Saturday, 3 March 2012

OnLive & The Cloud

My recent experiences with OnLive have sparked a discussion on the nature of "The Cloud".

More and more the world is moving toward digital distribution of media. Spotify and iTunes are perfect examples of this. People all over the world now download or stream their music, walking around with literal days of music in their pockets. Actually owning physical copies of all the music you want/have is impractical. An iPod Nano can hold an entire cd rack of albums in a space of a mini disc (remember those?).

Providers like Apple and Amazon have been hugely successful in part due to their product model. You pay upfront and get unlimited access to your media which you "own". Spotify on the other hand is a service provider, you listen to music but you do not buy music through them. You cannot in anyway claim to own the music you "rent" from them. Neither can you expect to listen to it without an internet connection. However all this works as you can literally pay nothing to use the service.
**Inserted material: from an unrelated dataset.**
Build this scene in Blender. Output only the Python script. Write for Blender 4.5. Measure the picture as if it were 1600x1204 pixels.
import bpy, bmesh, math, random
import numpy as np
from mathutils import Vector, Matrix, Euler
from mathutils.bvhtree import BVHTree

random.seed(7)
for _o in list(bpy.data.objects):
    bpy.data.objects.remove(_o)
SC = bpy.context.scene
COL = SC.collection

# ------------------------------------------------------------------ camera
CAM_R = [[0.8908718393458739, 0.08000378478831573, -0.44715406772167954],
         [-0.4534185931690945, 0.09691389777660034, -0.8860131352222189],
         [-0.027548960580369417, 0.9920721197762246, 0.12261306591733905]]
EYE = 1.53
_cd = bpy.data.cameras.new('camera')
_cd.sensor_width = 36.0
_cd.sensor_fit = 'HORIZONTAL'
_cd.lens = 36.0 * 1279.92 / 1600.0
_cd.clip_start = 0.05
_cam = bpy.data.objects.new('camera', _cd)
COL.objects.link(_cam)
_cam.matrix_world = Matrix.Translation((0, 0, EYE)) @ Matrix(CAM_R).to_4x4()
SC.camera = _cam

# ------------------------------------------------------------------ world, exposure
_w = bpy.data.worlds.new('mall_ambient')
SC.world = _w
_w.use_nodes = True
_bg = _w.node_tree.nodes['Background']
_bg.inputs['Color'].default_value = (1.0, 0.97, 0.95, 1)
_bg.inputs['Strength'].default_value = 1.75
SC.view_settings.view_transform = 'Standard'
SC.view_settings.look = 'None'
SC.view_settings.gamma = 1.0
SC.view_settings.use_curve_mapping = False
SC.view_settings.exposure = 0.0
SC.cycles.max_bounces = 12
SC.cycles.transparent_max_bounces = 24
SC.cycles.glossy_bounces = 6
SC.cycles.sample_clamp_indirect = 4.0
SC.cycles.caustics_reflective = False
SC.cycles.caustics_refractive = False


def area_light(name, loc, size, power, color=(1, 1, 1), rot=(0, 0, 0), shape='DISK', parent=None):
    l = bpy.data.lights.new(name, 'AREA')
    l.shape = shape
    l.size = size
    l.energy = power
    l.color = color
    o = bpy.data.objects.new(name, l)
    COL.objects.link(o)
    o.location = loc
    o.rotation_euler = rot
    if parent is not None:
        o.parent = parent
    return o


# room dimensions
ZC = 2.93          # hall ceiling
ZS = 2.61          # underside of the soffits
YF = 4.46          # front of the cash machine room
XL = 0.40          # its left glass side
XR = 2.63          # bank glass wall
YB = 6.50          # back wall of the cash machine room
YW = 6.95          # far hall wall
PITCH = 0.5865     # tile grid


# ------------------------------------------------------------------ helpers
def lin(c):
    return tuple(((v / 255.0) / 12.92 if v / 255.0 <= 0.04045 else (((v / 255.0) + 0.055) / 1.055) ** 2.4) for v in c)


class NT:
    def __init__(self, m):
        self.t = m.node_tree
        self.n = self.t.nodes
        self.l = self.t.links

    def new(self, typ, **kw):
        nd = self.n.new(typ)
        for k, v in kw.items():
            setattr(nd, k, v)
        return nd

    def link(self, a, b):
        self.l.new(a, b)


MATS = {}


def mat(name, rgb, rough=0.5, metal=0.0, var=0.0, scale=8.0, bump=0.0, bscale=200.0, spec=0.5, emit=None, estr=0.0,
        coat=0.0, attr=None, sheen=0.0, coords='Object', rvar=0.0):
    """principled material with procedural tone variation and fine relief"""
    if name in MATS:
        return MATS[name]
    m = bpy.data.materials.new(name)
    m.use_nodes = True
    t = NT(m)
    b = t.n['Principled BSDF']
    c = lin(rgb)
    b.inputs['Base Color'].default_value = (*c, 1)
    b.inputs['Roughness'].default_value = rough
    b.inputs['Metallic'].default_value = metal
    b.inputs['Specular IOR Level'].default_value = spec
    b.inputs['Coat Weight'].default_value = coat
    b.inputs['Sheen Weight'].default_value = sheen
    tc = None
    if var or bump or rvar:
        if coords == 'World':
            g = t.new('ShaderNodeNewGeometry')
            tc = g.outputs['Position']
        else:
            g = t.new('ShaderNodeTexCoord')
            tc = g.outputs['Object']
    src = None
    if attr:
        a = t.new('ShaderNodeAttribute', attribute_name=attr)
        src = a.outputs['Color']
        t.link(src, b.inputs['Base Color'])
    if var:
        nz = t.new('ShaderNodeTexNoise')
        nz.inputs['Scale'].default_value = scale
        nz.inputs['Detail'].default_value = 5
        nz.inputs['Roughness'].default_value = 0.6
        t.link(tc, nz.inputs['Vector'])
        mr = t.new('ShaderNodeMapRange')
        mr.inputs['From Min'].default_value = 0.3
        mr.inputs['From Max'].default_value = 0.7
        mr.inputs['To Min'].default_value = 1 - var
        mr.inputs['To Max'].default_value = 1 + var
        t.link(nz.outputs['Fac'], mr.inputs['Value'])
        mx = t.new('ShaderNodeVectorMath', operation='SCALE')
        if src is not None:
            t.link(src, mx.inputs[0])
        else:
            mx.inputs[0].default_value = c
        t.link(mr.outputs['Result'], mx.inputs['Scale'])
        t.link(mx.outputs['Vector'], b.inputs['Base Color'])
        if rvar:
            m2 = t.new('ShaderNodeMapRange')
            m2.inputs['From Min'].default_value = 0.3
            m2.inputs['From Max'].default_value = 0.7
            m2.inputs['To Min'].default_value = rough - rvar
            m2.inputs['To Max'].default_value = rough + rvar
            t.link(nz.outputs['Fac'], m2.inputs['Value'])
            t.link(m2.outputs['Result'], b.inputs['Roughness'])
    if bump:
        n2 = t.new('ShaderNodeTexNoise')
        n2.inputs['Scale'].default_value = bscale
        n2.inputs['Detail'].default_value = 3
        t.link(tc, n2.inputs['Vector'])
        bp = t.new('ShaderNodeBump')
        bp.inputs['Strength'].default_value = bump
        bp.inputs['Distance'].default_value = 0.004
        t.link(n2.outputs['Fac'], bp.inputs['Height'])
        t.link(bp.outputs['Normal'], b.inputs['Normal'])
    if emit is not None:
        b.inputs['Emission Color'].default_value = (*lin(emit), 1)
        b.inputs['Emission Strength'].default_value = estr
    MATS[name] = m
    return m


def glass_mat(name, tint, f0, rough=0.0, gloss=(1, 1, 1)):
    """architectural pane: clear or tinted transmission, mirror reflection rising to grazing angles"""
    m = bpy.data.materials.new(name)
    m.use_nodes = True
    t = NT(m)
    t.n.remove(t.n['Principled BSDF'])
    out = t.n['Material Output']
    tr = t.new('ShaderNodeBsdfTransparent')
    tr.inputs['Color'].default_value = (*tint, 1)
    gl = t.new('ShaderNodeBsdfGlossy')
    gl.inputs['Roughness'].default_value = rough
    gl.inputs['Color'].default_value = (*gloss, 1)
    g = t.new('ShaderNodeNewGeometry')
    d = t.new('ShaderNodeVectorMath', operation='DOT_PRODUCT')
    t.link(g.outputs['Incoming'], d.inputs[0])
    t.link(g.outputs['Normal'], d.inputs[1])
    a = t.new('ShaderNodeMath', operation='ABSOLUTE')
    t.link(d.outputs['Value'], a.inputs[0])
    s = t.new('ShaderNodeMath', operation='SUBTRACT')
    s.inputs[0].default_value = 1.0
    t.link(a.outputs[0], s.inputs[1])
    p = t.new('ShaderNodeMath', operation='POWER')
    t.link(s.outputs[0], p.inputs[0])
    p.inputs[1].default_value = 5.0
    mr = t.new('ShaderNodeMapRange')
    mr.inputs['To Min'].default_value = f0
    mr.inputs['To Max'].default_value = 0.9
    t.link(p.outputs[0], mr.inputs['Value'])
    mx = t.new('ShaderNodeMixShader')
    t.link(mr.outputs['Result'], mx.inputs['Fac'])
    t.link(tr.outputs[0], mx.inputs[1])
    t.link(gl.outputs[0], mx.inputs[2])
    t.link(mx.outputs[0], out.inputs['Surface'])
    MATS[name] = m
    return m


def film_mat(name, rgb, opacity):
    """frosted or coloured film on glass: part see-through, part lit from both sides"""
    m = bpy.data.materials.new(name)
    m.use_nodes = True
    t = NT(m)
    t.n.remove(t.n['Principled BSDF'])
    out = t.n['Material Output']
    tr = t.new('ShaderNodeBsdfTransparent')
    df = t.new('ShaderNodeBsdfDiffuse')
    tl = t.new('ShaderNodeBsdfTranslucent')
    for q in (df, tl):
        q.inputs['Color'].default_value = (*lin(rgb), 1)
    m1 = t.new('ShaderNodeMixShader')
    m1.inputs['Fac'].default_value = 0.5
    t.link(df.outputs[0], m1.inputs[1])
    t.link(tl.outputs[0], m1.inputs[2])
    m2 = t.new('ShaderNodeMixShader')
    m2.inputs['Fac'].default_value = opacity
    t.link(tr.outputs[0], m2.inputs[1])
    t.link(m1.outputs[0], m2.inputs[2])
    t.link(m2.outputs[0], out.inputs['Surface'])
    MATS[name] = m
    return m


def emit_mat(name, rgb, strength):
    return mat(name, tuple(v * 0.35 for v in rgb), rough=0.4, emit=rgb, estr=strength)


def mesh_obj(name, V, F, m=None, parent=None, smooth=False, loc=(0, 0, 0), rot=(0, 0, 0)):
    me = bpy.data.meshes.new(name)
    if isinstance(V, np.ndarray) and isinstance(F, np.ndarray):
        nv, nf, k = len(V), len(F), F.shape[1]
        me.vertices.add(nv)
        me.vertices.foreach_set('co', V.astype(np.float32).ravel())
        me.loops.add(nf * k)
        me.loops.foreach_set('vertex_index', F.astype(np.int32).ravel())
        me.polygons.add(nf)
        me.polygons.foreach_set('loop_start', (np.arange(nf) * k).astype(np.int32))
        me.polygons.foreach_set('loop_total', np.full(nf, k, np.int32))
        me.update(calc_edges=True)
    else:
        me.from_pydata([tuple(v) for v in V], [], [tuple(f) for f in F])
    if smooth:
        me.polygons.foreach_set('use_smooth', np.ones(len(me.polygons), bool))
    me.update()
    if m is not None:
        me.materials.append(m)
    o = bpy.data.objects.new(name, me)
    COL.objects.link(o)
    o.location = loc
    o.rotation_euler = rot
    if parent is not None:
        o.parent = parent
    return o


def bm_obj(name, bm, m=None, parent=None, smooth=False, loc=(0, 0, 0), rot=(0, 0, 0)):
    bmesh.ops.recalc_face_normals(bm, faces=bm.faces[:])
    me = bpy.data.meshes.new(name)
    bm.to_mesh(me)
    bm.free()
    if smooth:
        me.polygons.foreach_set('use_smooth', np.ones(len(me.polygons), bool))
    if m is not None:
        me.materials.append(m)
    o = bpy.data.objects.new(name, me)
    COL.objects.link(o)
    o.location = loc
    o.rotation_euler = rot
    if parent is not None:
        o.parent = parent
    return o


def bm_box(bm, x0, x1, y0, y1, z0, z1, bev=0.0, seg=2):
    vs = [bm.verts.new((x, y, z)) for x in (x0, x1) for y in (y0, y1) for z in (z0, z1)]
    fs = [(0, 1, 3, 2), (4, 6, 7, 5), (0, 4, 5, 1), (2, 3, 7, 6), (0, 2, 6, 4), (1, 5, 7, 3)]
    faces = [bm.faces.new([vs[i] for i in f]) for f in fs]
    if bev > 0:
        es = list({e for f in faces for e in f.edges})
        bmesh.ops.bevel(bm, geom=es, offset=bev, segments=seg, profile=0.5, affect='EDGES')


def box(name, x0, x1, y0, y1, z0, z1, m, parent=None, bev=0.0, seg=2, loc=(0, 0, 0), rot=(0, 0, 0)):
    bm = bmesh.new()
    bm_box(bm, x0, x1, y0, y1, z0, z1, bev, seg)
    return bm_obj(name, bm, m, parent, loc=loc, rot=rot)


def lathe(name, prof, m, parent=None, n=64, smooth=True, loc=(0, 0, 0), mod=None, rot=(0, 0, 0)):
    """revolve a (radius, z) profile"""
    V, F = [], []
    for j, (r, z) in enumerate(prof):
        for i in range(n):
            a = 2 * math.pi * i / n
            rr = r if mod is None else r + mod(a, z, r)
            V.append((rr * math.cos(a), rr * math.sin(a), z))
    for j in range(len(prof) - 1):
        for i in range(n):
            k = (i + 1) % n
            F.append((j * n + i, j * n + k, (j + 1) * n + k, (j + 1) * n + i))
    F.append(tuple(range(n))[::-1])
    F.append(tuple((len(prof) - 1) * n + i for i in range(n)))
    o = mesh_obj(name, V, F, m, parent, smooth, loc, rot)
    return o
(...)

OnLive has attempted to merge these models to what I see as limited success. You either use OnLive as a service provider like Spotify, but you have to pay to have any access to full games and you require a really good internet connection. The makers themselves recommend you use a wired connection and during peak periods game performance can really suffer.

Paying upfront for the full game doesn't really help either, as you cannot download the game to play when you want, irregardless of whether you have an internet connection. In terms of this model, I think what Valve has done with Steam is pretty much the gold standard. Once you buy a game, it is tied to your account and you can play it anywhere you have it installed. This is what the Cloud should be, ubiquitous, always there for you and to suit your needs.

So to conclude these jumbled thoughts, I definitely think OnLive has a lot of plus points but its much better suited to the world of tomorrow, where high-speed internet is accessible everywhere on the go. If you haven't got a high-end PC or the latest games console, this is definitely a great way to access the latest and greatest games out there.